* _Problem description_
Copy out exactly the lines from the first line of the material below through the line containing "return c + d * (rad * q)[:, None] * r", and nothing beyond them.

* _Stored data_
* BEGIN *

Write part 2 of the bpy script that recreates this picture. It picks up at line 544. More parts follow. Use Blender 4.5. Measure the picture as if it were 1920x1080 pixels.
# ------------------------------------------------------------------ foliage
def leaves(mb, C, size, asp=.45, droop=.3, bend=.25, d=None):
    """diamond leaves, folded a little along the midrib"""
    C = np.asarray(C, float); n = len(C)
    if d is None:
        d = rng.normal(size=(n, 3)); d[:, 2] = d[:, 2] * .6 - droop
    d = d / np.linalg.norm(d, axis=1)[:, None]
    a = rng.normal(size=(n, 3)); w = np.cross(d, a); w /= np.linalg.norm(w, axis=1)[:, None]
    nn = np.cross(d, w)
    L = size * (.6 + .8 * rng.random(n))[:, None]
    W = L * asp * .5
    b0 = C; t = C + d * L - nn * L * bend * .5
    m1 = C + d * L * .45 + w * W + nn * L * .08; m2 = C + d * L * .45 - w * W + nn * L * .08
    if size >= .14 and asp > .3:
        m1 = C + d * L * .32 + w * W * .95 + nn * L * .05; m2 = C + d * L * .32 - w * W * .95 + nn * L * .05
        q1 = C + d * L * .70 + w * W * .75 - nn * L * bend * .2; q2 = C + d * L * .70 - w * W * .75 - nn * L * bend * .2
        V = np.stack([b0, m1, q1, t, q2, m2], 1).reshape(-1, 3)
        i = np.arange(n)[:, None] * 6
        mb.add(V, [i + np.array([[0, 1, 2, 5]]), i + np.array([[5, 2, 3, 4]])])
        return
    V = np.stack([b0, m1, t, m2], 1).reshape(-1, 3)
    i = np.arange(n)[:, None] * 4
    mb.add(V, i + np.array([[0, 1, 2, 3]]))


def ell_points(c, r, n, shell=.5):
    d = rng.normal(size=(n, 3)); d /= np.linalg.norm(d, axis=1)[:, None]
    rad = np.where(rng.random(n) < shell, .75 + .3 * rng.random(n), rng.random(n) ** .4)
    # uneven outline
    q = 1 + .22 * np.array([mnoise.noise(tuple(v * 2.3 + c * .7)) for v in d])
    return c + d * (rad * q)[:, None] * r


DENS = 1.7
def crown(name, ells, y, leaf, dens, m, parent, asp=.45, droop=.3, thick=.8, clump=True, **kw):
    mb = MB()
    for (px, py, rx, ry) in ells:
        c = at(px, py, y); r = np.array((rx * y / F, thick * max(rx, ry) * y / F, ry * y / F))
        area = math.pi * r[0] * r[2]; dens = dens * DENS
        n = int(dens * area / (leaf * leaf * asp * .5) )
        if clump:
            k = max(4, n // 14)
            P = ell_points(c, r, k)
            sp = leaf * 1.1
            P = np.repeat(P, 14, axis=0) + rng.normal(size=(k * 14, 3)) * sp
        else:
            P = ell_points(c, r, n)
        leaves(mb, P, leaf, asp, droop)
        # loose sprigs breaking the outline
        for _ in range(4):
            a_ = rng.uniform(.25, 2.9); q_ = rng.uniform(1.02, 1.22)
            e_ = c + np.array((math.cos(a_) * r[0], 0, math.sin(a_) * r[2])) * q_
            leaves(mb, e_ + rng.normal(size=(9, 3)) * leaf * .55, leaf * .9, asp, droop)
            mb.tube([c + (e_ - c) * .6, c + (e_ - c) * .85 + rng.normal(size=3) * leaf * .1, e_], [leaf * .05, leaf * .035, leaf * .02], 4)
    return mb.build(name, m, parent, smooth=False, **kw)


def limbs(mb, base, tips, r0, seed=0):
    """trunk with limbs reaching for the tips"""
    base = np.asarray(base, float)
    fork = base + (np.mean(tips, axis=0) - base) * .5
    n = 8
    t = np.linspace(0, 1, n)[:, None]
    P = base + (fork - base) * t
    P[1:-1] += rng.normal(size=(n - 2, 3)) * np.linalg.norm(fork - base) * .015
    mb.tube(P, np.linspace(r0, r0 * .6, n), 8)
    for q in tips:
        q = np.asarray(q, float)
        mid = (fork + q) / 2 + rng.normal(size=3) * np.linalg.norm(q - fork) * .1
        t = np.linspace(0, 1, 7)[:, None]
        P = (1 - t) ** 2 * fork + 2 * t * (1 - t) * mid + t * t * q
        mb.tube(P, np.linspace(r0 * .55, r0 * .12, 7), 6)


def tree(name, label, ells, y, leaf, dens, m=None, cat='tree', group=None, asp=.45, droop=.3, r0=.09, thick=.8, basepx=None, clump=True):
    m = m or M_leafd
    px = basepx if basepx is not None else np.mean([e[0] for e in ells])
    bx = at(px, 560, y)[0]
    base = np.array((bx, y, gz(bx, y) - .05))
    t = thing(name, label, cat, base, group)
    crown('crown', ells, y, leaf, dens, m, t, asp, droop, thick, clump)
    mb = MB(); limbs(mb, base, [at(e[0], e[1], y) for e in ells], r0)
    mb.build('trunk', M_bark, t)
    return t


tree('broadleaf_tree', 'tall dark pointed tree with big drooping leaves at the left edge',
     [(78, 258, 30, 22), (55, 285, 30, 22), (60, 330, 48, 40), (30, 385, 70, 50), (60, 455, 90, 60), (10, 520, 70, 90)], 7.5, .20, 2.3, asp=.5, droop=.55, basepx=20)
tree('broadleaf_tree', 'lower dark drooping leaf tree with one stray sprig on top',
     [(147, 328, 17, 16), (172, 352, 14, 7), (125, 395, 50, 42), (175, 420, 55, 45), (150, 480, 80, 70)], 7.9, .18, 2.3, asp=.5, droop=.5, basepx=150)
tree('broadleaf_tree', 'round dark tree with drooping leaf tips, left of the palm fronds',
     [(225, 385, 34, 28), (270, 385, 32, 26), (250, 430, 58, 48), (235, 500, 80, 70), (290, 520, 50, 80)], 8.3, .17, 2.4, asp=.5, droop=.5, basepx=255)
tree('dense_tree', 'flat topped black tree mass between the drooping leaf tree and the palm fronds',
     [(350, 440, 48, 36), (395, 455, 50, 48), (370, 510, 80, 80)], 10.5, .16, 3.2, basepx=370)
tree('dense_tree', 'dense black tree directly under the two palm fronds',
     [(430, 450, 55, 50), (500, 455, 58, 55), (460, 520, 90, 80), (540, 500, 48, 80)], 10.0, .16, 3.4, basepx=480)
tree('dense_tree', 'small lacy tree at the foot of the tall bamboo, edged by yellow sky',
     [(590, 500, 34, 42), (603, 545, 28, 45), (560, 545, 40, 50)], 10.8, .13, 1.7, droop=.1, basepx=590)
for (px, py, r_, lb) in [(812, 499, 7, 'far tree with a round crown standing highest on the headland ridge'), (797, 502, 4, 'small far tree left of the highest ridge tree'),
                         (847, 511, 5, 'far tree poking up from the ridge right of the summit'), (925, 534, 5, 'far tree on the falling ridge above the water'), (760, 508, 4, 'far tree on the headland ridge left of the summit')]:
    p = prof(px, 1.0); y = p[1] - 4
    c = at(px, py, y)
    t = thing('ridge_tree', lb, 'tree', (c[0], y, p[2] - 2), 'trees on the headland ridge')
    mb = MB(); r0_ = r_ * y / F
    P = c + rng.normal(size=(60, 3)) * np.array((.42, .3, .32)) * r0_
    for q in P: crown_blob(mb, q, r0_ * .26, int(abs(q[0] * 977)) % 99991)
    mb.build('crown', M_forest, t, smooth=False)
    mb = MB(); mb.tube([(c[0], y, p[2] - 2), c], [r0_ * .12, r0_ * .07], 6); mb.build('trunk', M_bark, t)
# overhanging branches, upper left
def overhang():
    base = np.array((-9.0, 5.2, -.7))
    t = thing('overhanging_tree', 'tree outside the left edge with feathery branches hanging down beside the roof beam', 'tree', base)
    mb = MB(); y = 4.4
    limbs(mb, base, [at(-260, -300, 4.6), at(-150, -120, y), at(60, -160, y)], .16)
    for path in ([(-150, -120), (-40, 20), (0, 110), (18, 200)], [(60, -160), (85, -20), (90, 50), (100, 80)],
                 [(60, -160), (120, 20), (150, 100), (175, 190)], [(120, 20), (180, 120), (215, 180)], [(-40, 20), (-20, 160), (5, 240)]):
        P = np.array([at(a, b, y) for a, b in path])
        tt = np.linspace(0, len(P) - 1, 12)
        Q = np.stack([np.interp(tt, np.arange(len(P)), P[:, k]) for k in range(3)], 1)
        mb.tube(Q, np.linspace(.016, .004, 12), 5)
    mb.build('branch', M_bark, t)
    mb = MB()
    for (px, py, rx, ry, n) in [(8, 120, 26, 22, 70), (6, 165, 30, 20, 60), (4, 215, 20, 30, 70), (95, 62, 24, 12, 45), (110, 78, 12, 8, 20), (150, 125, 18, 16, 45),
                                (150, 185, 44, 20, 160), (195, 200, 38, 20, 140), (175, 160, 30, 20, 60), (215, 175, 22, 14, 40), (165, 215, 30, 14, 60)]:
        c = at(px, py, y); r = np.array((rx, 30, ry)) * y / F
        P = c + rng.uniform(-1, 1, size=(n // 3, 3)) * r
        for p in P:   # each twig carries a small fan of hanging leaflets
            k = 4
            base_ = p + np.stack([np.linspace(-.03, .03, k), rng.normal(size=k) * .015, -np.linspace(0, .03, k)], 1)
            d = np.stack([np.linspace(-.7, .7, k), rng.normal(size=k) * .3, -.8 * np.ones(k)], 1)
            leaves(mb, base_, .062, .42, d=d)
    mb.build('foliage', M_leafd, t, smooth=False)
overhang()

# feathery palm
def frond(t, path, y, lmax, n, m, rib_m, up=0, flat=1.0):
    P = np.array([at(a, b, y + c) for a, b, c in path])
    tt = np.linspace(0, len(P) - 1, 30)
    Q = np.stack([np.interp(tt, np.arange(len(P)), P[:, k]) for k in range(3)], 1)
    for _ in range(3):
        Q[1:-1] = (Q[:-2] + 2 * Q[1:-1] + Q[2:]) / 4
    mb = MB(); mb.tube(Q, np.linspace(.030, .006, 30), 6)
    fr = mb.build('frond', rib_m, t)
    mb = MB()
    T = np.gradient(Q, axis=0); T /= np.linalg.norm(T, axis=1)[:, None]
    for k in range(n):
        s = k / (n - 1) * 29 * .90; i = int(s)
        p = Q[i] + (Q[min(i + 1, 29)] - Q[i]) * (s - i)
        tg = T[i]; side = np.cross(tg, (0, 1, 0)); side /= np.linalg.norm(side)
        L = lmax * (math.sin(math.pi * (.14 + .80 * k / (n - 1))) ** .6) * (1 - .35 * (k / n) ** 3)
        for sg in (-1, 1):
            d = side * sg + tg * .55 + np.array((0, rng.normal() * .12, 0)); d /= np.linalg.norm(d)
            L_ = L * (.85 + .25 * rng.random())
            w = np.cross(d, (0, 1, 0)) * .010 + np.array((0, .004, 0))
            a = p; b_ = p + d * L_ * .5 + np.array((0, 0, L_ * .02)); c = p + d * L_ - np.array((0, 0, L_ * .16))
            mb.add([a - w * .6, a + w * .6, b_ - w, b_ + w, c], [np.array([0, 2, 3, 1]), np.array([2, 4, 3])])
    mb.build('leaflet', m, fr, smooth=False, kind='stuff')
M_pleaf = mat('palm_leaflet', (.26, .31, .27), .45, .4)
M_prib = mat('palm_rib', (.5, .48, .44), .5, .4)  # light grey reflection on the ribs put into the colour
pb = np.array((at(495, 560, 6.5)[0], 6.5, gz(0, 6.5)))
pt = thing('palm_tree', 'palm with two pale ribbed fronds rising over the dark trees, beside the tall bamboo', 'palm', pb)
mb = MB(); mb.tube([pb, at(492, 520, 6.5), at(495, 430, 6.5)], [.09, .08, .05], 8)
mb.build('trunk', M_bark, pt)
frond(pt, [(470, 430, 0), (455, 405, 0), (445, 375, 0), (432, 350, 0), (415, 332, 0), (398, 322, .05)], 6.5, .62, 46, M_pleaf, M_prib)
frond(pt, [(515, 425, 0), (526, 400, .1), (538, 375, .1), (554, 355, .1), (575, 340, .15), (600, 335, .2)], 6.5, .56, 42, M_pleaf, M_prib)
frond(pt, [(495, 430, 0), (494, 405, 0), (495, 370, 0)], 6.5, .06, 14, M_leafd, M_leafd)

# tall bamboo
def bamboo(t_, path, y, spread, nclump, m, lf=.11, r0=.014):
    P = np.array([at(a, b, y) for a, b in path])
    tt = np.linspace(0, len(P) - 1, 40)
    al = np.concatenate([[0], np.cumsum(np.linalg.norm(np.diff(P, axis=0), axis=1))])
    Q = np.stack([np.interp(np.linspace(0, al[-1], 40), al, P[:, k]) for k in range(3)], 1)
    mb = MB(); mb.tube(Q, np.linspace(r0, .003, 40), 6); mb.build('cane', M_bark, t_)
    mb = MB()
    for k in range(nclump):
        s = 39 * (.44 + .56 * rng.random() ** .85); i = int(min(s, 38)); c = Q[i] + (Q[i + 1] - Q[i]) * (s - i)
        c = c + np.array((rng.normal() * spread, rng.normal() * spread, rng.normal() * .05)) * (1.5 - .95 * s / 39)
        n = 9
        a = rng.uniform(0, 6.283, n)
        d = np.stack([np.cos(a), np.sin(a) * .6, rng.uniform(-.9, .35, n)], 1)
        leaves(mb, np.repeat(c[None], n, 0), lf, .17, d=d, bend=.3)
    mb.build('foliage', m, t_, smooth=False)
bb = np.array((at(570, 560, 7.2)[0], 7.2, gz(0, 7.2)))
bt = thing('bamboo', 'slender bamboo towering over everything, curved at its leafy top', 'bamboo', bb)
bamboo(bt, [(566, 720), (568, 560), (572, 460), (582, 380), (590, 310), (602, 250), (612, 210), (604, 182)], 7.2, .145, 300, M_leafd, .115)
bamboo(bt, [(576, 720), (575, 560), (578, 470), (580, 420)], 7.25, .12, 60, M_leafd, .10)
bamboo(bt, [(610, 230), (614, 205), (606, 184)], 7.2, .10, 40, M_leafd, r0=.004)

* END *

* _Final result_
Write part 2 of the bpy script that recreates this picture. It picks up at line 544. More parts follow. Use Blender 4.5. Measure the picture as if it were 1920x1080 pixels.
# ------------------------------------------------------------------ foliage
def leaves(mb, C, size, asp=.45, droop=.3, bend=.25, d=None):
    """diamond leaves, folded a little along the midrib"""
    C = np.asarray(C, float); n = len(C)
    if d is None:
        d = rng.normal(size=(n, 3)); d[:, 2] = d[:, 2] * .6 - droop
    d = d / np.linalg.norm(d, axis=1)[:, None]
    a = rng.normal(size=(n, 3)); w = np.cross(d, a); w /= np.linalg.norm(w, axis=1)[:, None]
    nn = np.cross(d, w)
    L = size * (.6 + .8 * rng.random(n))[:, None]
    W = L * asp * .5
    b0 = C; t = C + d * L - nn * L * bend * .5
    m1 = C + d * L * .45 + w * W + nn * L * .08; m2 = C + d * L * .45 - w * W + nn * L * .08
    if size >= .14 and asp > .3:
        m1 = C + d * L * .32 + w * W * .95 + nn * L * .05; m2 = C + d * L * .32 - w * W * .95 + nn * L * .05
        q1 = C + d * L * .70 + w * W * .75 - nn * L * bend * .2; q2 = C + d * L * .70 - w * W * .75 - nn * L * bend * .2
        V = np.stack([b0, m1, q1, t, q2, m2], 1).reshape(-1, 3)
        i = np.arange(n)[:, None] * 6
        mb.add(V, [i + np.array([[0, 1, 2, 5]]), i + np.array([[5, 2, 3, 4]])])
        return
    V = np.stack([b0, m1, t, m2], 1).reshape(-1, 3)
    i = np.arange(n)[:, None] * 4
    mb.add(V, i + np.array([[0, 1, 2, 3]]))


def ell_points(c, r, n, shell=.5):
    d = rng.normal(size=(n, 3)); d /= np.linalg.norm(d, axis=1)[:, None]
    rad = np.where(rng.random(n) < shell, .75 + .3 * rng.random(n), rng.random(n) ** .4)
    # uneven outline
    q = 1 + .22 * np.array([mnoise.noise(tuple(v * 2.3 + c * .7)) for v in d])
    return c + d * (rad * q)[:, None] * r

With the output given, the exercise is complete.